NECは、2016年2月4日に国立研究開発法人情報通信研究機構(NICT)と共同で、2月5日から開催される「さっぽろ雪まつり」にて、SDN(Software-Defined Networking)を用いたネットワークにて8K(7680×4320)によるライブ中継実験を実施すると発表しました。
8K映像伝送実験ネットワーク構成図

今回の実験では、世界で初めてSDN(Software-Defined Networking)を用いたネットワークにて、8K非圧縮映像(24Gbps超)をリアルタイムで暗号化(IPsec)し、伝送実験を行います。
昨年の2015「さっぽろ雪まつり」でも同様の実証実験が実施されましたが、昨年の実験構成にはSDNは含まれず、暗号化も実施されていませんでしたので、よりインターネット網での伝送を想定した実証実験のようです。
実証実験用ネットワーク
試験用ネットワークは、国立研究開発法人情報通信研究機構(NICT)が管理する研究開発用ネットワークである「JGN-X」と、大学共同利用機関法人情報・システム研究機構 国立情報学研究所(NII)が構築中の学術情報ネットワーク「SINET5」にて構成されています。
JGN-Xは、100Gbpsという超高速な基幹回線を持つネットワークです。

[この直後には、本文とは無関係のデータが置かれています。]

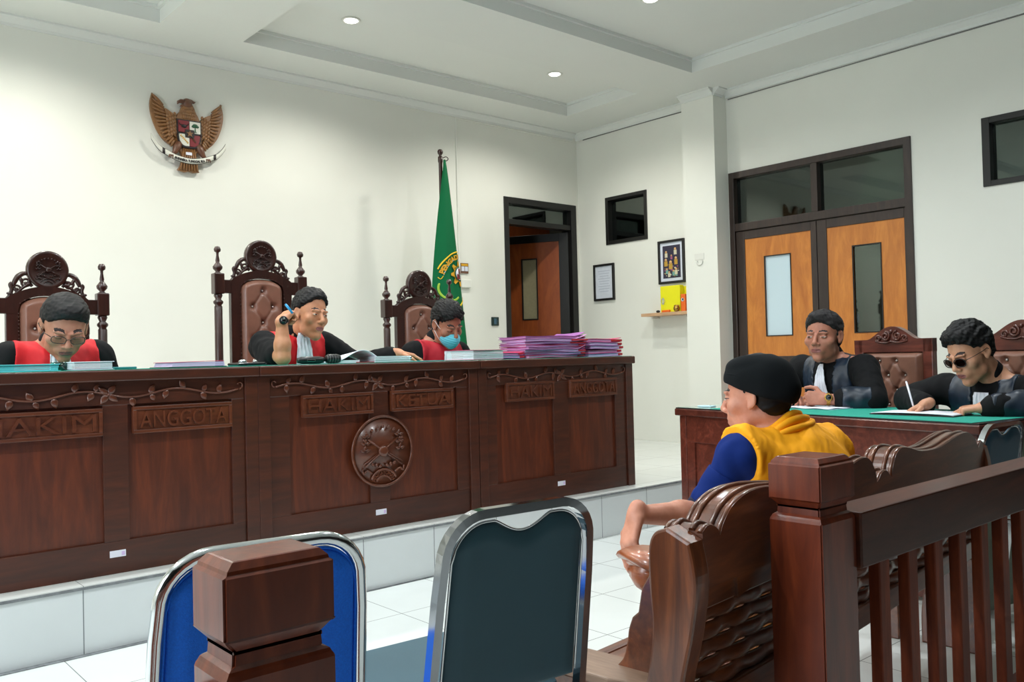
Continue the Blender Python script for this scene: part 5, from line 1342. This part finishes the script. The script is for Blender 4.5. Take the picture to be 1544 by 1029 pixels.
def hair_obj(c,R,s,body,org,mat='hair',vol=.010,line=.078,lineY=.066,seed=1,name='hair',quiff=0,wide=1.0,rough=.003):
    c=npv(*c); F=Field(c-.17*s,c+.17*s,.0035)
    def L(p): return c+R@(npv(p[0]*wide,p[1],p[2])*s)
    W=np.array([wide,1,1])
    F.ell(L((0,-.018,.044)),(np.array([.073,.094,.084])+vol)*W*s,R,k=0)
    F.ell(L((0,-.040,-.010)),np.array([.069,.068,.066])*W*s,R,k=.02)
    F.ell(L((0,-.005,.075)),(np.array([.062,.080,.055])+vol*1.2)*W*s,R,k=.02)
    if quiff: F.ell(L((0,.05,.108)),np.array([.045,.035,.022])*s,R,k=.02)
    # hairline
    F.cut(L((0,lineY,line)),R@unit((0,.74,-.67)),0)
    for q in (-1,1): F.ell(L((q*.085,.045,.015)),np.array([.030,.040,.045])*s,R,k=.006,op='s')
    F.ell(L((0,.105,.030)),np.array([.060,.060,.052])*s,R,k=.006,op='s')
    for q in (-1,1): F.ell(L((q*.082,-.008,-.002)),np.array([.018,.026,.036])*s,R,k=.004,op='s')
    F.cut(L((0,-.08,-.072)),R@unit((0,.15,-1)),0)
    n1=foldnoise(seed,rough,190,dirv=tuple(R[:,1])); n2=foldnoise(seed+5,rough*1.2,70,dirv=tuple(R[:,1]))
    return field_obj(F,name,mat,body,fold=lambda P:n1(P)+n2(P),smooth=1,origin=org)
def torso(F,sp,infl=0,k=.03,fat=1.0):
    N=npv(*sp['N']);P=npv(*sp['P']);SL=npv(*sp['SL']);SR=npv(*sp['SR'])
    up=unit(N-P); lat=unit(SR-SL); lat=unit(lat-up*np.dot(lat,up)); fw=np.cross(up,lat); R=np.stack([lat,fw,up],1)
    m=(SL+SR)/2; w=np.linalg.norm(SR-SL)/2
    F.ell(m-up*.13-fw*-.01,(w*.98,.118*fat,.20),R,k=0,infl=infl)
    F.ell(P+up*.16,(.165*fat,.135*fat,.24),R,k=k,infl=infl)
    F.ell(P+up*.02,(.185*fat,.15,.15),R,k=k,infl=infl)
    for S in (SL,SR):
        F.cap(N-up*.035,S-up*.01,.058,.060,k=k,infl=infl); F.cap(m-up*.05,S-up*.02,.085,.066,k=k,infl=infl)
    return dict(N=N,P=P,SL=SL,SR=SR,up=up,lat=lat,fw=fw,R=R,m=m,w=w)
def sleeves(F,sp,r0=.066,r1=.058,r2=.052,upto=1.0,infl=0,which='LR',k=.02,up0=0):
    for q in which:
        S=npv(*sp['S'+q]);E_=npv(*sp['E'+q]);W=npv(*sp['W'+q])
        F.cap(S,E_,r0,r1,k=k,infl=infl)
        if upto>0: F.cap(E_,E_+(W-E_)*upto,r1,r2,k=k*.7,infl=infl)
def bounds(pts,m):
    a=np.array([p for p in pts],float); return a.min(0)-m,a.max(0)+m
def person(sp):
    """one continuous skin mesh (head, neck, arms, hands, core) with clothes, hair etc as children"""
    hc=npv(*sp['head']); R=frame(*sp['hr']); s=sp.get('hs',1.0); wide=sp.get('wide',1.0)
    N,P=npv(*sp['N']),npv(*sp['P'])
    tips=[sp[k] for k in ('WL','WR','EL','ER','SL','SR')]
    lo,hi=bounds(tips+[sp['N'],sp['P']],.13); top=hc+.17*s; lo=np.minimum(lo,hc-.16*s); hi=np.maximum(hi,top)
    F=Field(lo,hi,sp.get('h',.0033))
    add_head(F,hc,R,s,ears=True,wide=wide)
    base=hc+R@(npv(0,-.028,-.055)*s)
    F.cap(base,N+unit(N-P)*.0,.053*s*wide,.058,k=.02)
    F.cap(N,P,.07,.10,k=.02)
    for q,sd in (('L',-1),('R',1)):
        S,E_,W=npv(*sp['S'+q]),npv(*sp['E'+q]),npv(*sp['W'+q])
        F.cap(N,S,.045,.045,k=.02); F.cap(S,E_,.043,.037,k=.01); F.cap(E_,E_+(W-E_)*.35,.037,.040,k=.012); F.cap(E_+(W-E_)*.3,W,.039,.025,k=.012)
        hnd=sp.get('hand'+q)
        if hnd: add_hand(F,W,hnd[0],hnd[1],sd,**hnd[2])
    org=(P[0],P[1],sp.get('floor',0))
    cl=face_class(hc,R,s,sp.get('lids',.8),wide)
    body=field_obj(F,'person',[sp['skin']]+SK,None,smooth=1,classify=cl,origin=org)
    tag(body,sp['label'],'person')
    if sp.get('hair',1): hair_obj(hc,R,s,body,org,wide=wide,**sp.get('hairk',{}))
    sp.update(org=org,body=body,R=R,hc=hc,s=s,wd=wide)
    return body
def robe(sp,mat='robe',sl=(.070,.066,.064),upL=.92,upR=.92,amp=.004,name='robe',fat=1.0,h=.0055,collar=True,legs=True,seed=3,eR=None):
    pts=[sp[k] for k in ('WL','WR','EL','ER','SL','SR','N','P')]; lo,hi=bounds(pts,.22); lo[2]=min(lo[2],sp['P'][2]-.30)
    F=Field(lo,hi,h); T=torso(F,sp,fat=fat)
    sleeves(F,sp,*sl,upto=upL,which='L'); sleeves(F,dict(sp,ER=eR) if eR else sp,*sl,upto=upR,which='R')
    if collar: F.cap(T['N']-T['up']*.02,T['N']+T['up']*.03+T['fw']*.005,.068,.062,k=.015)
    if collar:
        bs=sp['hc']+sp['R']@(npv(0,-.045,-.075)*sp['s']); F.cap(T['N'],T['N']+(bs-T['N'])*.55,.066,.060,k=.012)
    if eR: F.cap(npv(*sp['SR']),npv(*sp['SR'])+(npv(*sp['ER'])-npv(*sp['SR']))*.72,.064,.056,k=.02)
    if legs:
        # skirt of the robe over the lap
        f=npv(T['fw'][0],T['fw'][1],0); f=unit(f); P=T['P']
        for q in (-1,1): F.cap(P+T['lat']*q*.09,P+T['lat']*q*.12+f*.30-npv(0,0,.02),.10,.085,k=.04)
    sub=sp.get('neckcut')
    hc,R,s=sp['hc'],sp['R'],sp['s']
    # keep the face, neck and chin clear of cloth
    F.ell(hc+R@(npv(0,.012,-.035)*s),np.array([.066,.088,.095])*s,R,k=.006,op='s')
    nz=foldnoise(seed,amp,26,dirv=(0,0,1)); nz2=foldnoise(seed+9,amp*.4,70,dirv=(0,0,1))
    o=field_obj(F,name,mat,sp['body'],fold=lambda P_:nz(P_)+nz2(P_),smooth=2,origin=sp['org'])
    sp['F']=F; sp['T']=T; sp['fold']=(nz,nz2); return o
def panel(sp,mat,name,u=.15,infl=.007,zlow=.16,neck=.055,front_only=False,gap=0,fat=1.0,seed=3,h=.0045,vdeep=.07):
    pts=[sp[k] for k in ('SL','SR','N','P')]; lo,hi=bounds(pts,.20)
    F=Field(lo,hi,h); T=torso(F,sp,infl=infl,fat=fat); sleeves(F,sp,.066+infl,.06,.05,upto=0,infl=0)
    F.f=np.maximum(F.f,F.f)
    m,lat,up,fw=T['m'],T['lat'],T['up'],T['fw']
    F.cut(m+lat*u,unit(lat+up*.12)); F.cut(m-lat*u,unit(-lat+up*.12)); F.cut(T['P']+up*zlow,-up)
    F.cap(T['N']-up*.03+fw*.0,T['N']+up*.14+fw*.02,neck,neck+.02,k=.004,op='s')
    F.cap(T['N']-up*.02+fw*.05,T['N']-up*vdeep+fw*.13,neck*.72,.012,k=.004,op='s')
    if front_only: F.cut(m-fw*.0+up*.0,-fw)
    if gap: 
        for q in np.linspace(.0,.5,18): F.ell(T['N']-up*q+fw*.1,(gap,.14,.03),T['R'],k=.0,op='s')
    hc,R,s=sp['hc'],sp['R'],sp['s']
    F.ell(hc+R@(npv(0,.012,-.035)*s),np.array([.068,.090,.097])*s,R,k=.006,op='s')
    nz,nz2=sp['fold']
    return field_obj(F,name,mat,sp['body'],fold=lambda P_:nz(P_)+nz2(P_),smooth=1,origin=sp['org'])
def bib(sp,top=.0,length=.19,w0=.022,w1=.05,dx=0,lift=.022,mat='white',name='white_neckband',skew=0):
    T=sp['T']; N,up,lat,fw=T['N'],T['up'],T['lat'],T['fw']; F=sp['F']; org=npv(*sp['org']); fh=unit(npv(fw[0],fw[1],0)); Z=npv(0,0,1)
    mb=MB()
    def fn(u,v):
        w=w0+(w1-w0)*v**.8; x=(-1+2*u)*w+dx+skew*v; d=top+length*v
        p=N+lat*x-Z*d+fh*.30; q=F.march(p,-fh,.004,.5)
        if q is None: q=N+lat*x-Z*d+fh*.12
        ple=.0035*math.sin(u*2*PI*4)*(.4+.6*v)
        return Vector(q+fh*(lift+ple)-org)
    mb.grid(fn,40,16); return mb.build(name,mat,sp['body'],solid=.003)
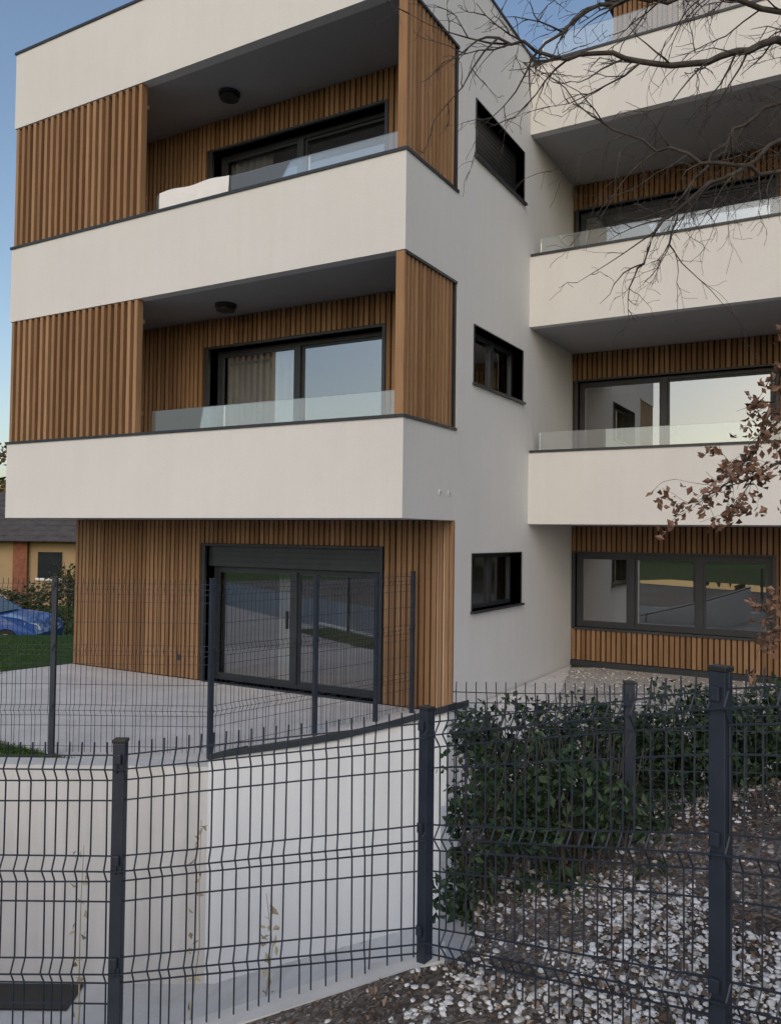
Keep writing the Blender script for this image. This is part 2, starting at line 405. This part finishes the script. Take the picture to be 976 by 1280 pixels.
for i in range(len(av)-1):
    for j in range(len(bv)-1):
        a,b=(av[i]+av[i+1])/2,(bv[j]+bv[j+1])/2
        if a<edge(b) and 3.3<b<wallb(a): k='lightfloor'
        elif b<5.6 and (a>-.0 or b<3.3): k='soil'
        elif b>14 or (b>11.8 and a<-5): k='lawn'
        else: k='gravel'
        g.f.append((idx[i,j],idx[i+1,j],idx[i+1,j+1],idx[i,j+1])); g.m.append(g.mi(k))
F=500
def ring(a0,a1,b0,b1,z): g.poly([S(a0,b0,z),S(a1,b0,z),S(a1,b1,z),S(a0,b1,z)],'lawn')
ring(-F,F,B1,F,-.96); ring(-F,A0,-F,B1,-.96); ring(A1,F,-F,B1,-.03); ring(A0,A1,-F,B0,.1)
g.obj('ground')
pv=MB()
pv.poly([S(-6.4,12.4,.004),S(-4.6,8.75,.004),S(-2.9,7.95,.004),S(-1.0,7.95,.004),S(.35,7.2,.004),S(1.2,8.5,.004),S(2.4,11.6,.004),(-4.4,13.9,.004),(-4.4,9.25,.004),(-11.4,9.25,.004)],'pave')
pv.obj('terrace_paving')
lw=MB(); LA=[(-8,8.9),(-8,7.95),(-3.0,7.95),(-4.3,8.75)]
lw.poly([S(a,b,.008) for a,b in LA],'lawn'); lw.poly([S(-14,12.2,.008),S(-6.4,12.5,.008),(-11.4,9.3,.008),(-11.4,14,.008),S(-14,16.8,.008)],'lawn')
for i in range(9000):
    if i<3500:
        a=U(-5.2,-3.0); b=U(7.95,8.9)
        if b>7.95+.62*(-2.95-a): continue
    else:
        a=U(-9,-5.9); b=U(12.4,16.5)
    h=U(.02,.05); p=Vector(S(a,b,.006)); d=Vector((U(-1,1),U(-1,1),0))*.008
    lw.poly([p-d,p+d,p+Vector((U(-.02,.02),U(-.02,.02),h))],'grass')
lw.obj('lawn')

# ---------------- retaining walls ----------------
rw=MB()
def wseg(mb,p,q,t,zb0,zt0,zb1,zt1,k):
    (a0,b0),(a1,b1)=p,q; d=Vector((a1-a0,b1-b0)).normalized(); n=Vector((-d.y,d.x))*t
    mb.hexa([S(a0,b0,zb0),S(a1,b1,zb1),S(a1+n.x,b1+n.y,zb1),S(a0+n.x,b0+n.y,zb0),S(a0,b0,zt0),S(a1,b1,zt1),S(a1+n.x,b1+n.y,zt1),S(a0+n.x,b0+n.y,zt0)],k)
wseg(rw,(-9,7.70),(-1.66,7.70),.24,-2.2,.03,-2.2,.03,'retwall')
prof=[(-1.66,.10),(-1.45,.175),(-1.2,.265),(-.8,.41),(-.4,.565),(0.0,.745),(.42,.95)]
for (a0,z0),(a1,z1) in zip(prof,prof[1:]):
    wseg(rw,(a0,wallb(a0)-.08),(a1,wallb(a1)-.08),.42,-2.2,z0,-2.2,z1,'retwall2')
wseg(rw,(.38,5.85),(.22,3.40),.15,-2.0,.30,-2,.48,'retwall')
wseg(rw,(-9,3.26),(-1.1,3.26),.14,-2.2,-.24,-2.2,.12,'retwall'); wseg(rw,(-1.1,3.26),(.24,3.26),.14,-2.2,.12,-2.2,.55,'retwall')
rw.obj('retaining_wall')
cp=MB()
for (a0,z0),(a1,z1) in zip(prof,prof[1:]):
    wseg(cp,(a0,wallb(a0)-.12),(a1,wallb(a1)-.12),.26,z0+.001,z0+.05,z1+.001,z1+.05,'anth')
cpo=cp.obj('wall_coping'); cpo.parent=bpy.data.objects['retaining_wall']
dr=MB(); wseg(dr,(-9,7.25),(-2.75,7.25),.40,-1.955,-1.94,-1.955,-1.94,'black'); dr.obj('drain_channel')

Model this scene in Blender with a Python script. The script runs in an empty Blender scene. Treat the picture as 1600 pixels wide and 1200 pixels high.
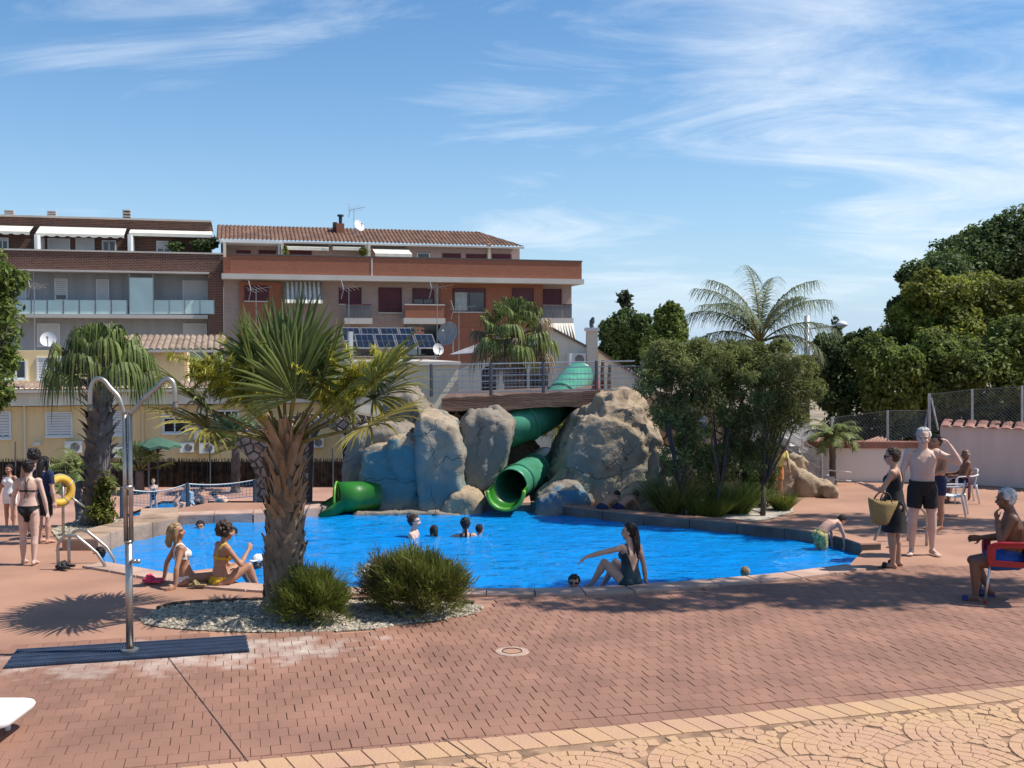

私も4Kに関わるシンポジウムで随分お世話になっている組織&回線です。8Kの映像伝送では関わったことはないのですが、4Kのライブ配信やテレビ会議等で利用させて頂きました。
今回の実証実験では、NECのSDN対応製品「UNIVERGE PFシリーズ」各種が2拠点(札幌、大阪)に設置されます。映像配信は、北海道テレビ放送等の実験参加組織と連携し「さっぽろ雪まつり」の8Kライブ映像を大阪(グランフロント大阪内のナレッジキャピタル)に設置したパブリックビューイングに配信を行うようです。
まとめ
今年から始まる8Kの試験放送に関して、総務省の資料上では、衛星(BSデジタル)を用いた放送しか予定されていませんが、今後は8Kについてもネットワークを利用した配信が始まると予想されます。
ただ、8Kについては、最新の圧縮技術であるH.265/HEVCを用いても100Mbps前後という膨大なデータ量となっています。このデータ量を安定的にかつ確実に各家庭へ配信するには、今回の実験で利用されるSDNやNFVといった新技術の活用及びマルチキャスト等の効率的な映像配信技術が必須になってくると思われます。